- [Scene script records]:
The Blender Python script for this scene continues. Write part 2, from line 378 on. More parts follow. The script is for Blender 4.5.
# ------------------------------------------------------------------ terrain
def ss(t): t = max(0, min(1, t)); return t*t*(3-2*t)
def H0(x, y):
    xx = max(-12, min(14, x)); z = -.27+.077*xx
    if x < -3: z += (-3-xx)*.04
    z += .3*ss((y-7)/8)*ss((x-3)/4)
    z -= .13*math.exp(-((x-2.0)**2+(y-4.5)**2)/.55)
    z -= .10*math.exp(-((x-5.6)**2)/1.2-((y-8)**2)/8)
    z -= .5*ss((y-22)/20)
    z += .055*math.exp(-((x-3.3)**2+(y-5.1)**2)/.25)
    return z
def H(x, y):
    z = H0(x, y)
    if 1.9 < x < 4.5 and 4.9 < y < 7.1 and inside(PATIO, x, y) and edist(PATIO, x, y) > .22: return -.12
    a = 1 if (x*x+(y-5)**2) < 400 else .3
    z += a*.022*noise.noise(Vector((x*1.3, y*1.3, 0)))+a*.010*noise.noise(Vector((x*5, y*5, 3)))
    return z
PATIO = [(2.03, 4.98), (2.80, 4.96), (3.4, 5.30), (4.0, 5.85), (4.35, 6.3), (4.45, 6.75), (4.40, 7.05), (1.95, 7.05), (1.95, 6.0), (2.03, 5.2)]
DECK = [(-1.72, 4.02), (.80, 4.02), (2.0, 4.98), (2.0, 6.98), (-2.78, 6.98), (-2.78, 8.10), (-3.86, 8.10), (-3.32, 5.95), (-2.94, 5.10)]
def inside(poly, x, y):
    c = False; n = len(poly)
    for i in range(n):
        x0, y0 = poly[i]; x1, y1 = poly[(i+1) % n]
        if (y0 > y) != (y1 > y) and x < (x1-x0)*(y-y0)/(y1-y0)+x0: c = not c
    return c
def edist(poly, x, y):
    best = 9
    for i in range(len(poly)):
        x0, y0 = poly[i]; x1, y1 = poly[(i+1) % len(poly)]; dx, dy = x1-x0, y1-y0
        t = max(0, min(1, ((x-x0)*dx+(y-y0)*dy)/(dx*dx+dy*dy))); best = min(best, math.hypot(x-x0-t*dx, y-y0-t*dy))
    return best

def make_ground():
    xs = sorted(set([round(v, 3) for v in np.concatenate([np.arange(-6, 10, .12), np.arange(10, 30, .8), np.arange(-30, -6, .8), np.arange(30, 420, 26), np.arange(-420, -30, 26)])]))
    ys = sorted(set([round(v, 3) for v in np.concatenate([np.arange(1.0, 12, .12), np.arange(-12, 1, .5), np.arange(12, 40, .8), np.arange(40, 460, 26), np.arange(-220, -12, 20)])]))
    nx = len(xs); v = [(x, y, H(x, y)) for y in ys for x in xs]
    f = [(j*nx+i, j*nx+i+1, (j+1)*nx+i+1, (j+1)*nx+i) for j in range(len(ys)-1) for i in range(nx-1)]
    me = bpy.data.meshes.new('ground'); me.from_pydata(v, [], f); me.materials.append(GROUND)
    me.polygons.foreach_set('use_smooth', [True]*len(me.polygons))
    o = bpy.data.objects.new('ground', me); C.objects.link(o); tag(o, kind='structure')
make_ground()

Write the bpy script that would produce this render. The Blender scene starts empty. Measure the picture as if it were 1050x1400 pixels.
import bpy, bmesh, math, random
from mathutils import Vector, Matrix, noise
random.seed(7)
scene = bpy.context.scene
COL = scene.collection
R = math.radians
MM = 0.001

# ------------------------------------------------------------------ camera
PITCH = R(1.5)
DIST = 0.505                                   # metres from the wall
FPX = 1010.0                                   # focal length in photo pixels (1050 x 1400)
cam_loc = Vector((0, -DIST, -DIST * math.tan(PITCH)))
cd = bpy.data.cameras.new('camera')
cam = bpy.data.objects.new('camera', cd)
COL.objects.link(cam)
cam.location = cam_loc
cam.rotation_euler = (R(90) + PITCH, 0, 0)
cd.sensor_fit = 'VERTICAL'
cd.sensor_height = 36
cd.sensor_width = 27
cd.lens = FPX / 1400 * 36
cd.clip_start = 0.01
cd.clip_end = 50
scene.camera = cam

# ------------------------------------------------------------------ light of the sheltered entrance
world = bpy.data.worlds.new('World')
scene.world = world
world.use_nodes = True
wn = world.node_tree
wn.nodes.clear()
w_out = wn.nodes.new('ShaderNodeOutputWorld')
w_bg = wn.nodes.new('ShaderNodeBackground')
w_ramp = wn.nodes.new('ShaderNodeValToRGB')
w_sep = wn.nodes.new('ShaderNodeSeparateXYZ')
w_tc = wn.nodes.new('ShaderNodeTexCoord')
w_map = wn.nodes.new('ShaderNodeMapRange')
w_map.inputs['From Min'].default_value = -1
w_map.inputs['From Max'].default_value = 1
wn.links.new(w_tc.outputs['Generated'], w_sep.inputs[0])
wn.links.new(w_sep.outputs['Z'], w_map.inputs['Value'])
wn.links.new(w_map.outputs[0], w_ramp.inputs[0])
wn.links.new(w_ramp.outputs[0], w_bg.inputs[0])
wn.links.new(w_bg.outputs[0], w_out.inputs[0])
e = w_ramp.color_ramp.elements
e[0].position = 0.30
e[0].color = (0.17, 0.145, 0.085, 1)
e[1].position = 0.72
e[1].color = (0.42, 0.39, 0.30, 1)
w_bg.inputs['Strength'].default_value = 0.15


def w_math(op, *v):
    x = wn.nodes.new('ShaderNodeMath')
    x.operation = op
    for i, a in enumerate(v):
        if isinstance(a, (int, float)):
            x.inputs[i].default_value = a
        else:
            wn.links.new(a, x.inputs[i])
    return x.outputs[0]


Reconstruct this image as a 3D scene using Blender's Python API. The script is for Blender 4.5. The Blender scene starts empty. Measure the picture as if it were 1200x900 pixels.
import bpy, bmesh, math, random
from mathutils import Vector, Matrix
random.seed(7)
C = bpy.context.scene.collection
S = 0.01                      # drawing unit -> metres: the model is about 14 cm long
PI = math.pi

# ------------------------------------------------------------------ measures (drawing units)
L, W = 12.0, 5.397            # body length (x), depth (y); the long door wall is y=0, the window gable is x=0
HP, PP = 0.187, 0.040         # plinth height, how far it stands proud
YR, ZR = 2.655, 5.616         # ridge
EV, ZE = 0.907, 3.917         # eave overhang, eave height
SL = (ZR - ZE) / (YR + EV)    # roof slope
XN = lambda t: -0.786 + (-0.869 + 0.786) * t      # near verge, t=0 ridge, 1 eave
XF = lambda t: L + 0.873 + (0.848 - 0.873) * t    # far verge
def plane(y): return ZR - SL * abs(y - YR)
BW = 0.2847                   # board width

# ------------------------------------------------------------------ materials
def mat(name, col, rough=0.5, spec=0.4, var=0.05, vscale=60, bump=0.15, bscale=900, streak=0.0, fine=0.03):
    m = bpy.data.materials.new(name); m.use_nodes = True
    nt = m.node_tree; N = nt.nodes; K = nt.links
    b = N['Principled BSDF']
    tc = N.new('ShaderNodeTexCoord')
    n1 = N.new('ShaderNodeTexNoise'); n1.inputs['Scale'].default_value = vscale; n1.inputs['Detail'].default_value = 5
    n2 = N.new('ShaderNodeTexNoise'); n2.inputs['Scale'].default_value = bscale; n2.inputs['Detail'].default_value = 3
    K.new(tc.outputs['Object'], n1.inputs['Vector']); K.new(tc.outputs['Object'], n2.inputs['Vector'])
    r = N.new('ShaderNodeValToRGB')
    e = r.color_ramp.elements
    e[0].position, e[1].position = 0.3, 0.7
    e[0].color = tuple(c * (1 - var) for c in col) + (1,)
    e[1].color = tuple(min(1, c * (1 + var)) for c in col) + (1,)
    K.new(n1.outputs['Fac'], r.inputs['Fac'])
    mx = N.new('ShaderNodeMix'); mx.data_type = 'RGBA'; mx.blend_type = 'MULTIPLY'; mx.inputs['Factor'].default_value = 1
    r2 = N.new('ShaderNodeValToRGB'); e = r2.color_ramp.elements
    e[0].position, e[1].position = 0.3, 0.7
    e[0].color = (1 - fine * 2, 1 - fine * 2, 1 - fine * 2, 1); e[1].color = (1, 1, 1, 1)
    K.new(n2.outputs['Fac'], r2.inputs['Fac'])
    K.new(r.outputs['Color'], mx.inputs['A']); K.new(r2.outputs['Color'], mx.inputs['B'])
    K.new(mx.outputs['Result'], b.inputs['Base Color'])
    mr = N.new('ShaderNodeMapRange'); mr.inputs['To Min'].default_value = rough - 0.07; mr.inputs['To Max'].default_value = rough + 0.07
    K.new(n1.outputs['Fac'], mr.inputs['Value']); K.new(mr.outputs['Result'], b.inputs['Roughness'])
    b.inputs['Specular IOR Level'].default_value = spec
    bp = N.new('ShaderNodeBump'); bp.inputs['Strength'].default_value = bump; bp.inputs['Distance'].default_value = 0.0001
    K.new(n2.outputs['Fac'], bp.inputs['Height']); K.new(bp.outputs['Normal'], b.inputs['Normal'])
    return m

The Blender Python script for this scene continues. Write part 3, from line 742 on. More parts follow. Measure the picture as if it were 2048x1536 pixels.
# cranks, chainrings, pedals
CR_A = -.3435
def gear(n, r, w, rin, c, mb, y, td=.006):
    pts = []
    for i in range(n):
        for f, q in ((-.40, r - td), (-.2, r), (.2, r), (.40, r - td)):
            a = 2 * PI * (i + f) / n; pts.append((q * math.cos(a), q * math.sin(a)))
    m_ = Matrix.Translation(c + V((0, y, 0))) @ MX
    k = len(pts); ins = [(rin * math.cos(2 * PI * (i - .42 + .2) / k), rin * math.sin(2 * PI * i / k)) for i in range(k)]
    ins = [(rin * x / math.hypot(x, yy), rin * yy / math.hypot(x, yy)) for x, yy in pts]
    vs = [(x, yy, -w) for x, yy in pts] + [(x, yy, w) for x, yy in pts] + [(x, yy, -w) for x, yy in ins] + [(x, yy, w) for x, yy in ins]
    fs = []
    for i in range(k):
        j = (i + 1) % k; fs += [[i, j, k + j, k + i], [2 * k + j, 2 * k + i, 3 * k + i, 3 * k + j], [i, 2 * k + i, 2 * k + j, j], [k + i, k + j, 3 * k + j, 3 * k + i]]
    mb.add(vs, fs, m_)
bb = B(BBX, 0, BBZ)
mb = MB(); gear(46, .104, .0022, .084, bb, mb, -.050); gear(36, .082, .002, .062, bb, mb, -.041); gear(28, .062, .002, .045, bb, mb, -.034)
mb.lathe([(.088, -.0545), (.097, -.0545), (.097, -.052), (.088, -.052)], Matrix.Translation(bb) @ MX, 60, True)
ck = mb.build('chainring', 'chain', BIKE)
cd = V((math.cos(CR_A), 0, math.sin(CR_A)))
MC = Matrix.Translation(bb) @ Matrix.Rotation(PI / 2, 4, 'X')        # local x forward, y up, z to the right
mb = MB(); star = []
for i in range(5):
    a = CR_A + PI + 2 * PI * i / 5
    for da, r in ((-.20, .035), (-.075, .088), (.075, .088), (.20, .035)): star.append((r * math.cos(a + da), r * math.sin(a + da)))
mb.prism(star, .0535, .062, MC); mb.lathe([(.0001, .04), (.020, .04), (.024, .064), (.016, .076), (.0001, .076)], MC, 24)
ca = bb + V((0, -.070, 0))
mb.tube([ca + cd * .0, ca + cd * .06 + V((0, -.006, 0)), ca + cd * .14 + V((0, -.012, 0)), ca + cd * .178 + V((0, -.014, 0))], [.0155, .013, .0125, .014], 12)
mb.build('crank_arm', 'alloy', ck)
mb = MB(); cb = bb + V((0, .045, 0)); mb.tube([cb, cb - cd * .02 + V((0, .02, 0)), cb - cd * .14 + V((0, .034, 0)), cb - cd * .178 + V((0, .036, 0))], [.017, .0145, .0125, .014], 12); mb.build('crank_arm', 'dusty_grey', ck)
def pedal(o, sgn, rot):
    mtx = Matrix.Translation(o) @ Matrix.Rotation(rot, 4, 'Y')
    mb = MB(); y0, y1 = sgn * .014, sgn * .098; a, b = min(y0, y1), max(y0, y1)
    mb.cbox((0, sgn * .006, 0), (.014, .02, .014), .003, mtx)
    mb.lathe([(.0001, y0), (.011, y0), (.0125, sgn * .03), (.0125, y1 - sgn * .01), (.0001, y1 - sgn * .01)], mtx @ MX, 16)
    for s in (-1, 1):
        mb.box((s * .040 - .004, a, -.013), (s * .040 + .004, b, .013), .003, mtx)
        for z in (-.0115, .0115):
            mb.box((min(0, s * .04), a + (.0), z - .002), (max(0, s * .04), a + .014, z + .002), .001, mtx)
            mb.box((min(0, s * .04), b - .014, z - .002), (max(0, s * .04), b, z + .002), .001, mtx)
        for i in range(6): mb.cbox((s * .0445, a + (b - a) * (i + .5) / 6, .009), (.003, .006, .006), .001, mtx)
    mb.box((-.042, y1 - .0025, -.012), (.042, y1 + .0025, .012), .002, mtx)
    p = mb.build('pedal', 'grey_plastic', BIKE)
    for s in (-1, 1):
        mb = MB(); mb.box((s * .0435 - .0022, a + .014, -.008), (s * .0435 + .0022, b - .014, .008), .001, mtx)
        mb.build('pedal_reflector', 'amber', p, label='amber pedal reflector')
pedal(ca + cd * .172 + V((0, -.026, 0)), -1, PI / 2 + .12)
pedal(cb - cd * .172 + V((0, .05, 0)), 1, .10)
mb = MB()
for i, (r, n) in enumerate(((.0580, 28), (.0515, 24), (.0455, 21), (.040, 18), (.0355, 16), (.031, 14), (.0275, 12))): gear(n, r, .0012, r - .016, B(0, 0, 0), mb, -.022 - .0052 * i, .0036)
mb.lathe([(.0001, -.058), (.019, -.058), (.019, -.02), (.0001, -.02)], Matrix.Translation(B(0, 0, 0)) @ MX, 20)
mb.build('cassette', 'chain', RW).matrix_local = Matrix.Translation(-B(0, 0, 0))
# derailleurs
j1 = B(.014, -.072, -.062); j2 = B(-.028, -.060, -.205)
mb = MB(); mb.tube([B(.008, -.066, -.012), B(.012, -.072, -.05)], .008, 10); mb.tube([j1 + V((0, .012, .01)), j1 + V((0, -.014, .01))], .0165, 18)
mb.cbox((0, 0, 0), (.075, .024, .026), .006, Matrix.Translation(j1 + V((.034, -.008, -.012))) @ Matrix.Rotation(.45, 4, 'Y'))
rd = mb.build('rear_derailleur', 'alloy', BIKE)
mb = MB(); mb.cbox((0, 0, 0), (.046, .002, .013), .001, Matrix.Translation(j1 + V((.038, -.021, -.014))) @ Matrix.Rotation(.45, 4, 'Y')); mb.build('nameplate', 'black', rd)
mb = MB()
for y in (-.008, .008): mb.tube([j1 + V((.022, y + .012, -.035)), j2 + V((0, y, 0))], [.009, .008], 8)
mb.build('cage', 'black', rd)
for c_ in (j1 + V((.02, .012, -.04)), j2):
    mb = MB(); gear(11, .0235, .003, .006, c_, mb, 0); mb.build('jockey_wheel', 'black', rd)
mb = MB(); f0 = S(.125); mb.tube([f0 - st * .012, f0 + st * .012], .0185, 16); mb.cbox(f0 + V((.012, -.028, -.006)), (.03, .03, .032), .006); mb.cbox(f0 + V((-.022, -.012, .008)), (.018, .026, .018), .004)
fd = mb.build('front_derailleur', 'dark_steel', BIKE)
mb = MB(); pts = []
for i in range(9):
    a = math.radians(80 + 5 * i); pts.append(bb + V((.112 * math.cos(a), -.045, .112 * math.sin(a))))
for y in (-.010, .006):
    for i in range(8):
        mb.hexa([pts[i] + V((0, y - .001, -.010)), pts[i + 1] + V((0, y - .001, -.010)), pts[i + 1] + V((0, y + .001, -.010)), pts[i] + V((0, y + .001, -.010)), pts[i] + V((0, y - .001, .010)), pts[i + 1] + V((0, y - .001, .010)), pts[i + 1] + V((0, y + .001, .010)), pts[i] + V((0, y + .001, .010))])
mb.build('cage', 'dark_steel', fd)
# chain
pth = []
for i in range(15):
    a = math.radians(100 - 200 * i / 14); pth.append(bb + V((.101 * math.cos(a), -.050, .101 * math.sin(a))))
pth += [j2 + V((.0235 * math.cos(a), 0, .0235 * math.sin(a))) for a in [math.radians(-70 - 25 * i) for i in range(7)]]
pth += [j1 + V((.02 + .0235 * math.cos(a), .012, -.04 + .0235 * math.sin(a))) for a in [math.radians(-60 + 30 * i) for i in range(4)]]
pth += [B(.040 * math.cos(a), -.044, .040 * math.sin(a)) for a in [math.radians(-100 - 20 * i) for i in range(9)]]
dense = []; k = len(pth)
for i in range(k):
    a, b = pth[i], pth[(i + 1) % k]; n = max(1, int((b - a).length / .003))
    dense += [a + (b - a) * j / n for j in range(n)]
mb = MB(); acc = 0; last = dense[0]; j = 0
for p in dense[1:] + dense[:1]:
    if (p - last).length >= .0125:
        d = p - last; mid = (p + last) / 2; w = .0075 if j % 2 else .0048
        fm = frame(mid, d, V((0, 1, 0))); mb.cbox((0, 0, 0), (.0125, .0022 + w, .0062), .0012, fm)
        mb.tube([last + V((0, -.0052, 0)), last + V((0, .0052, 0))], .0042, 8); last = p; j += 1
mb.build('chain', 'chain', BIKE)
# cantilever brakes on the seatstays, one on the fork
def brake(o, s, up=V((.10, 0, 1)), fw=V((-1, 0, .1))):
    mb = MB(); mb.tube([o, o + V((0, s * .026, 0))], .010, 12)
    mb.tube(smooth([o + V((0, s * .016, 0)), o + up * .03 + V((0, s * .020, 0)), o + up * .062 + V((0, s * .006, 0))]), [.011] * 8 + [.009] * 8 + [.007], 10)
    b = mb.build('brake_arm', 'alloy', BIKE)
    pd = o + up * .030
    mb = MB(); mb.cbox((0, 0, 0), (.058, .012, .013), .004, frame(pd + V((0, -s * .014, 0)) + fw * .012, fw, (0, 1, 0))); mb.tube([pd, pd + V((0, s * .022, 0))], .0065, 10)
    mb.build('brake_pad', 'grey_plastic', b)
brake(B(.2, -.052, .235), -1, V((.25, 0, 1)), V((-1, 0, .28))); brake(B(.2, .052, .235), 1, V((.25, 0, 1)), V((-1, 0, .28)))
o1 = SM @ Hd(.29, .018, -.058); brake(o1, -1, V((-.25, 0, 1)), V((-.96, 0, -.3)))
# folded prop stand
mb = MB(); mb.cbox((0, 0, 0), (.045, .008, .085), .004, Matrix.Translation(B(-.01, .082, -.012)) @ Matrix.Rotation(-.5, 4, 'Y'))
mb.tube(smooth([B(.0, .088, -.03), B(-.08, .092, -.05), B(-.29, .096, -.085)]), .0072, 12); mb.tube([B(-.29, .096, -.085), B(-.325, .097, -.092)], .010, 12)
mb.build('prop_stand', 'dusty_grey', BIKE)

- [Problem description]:
State the count of lines in the data holding the word "continues", adding nothing to it.

- [Output of the exercise]:
2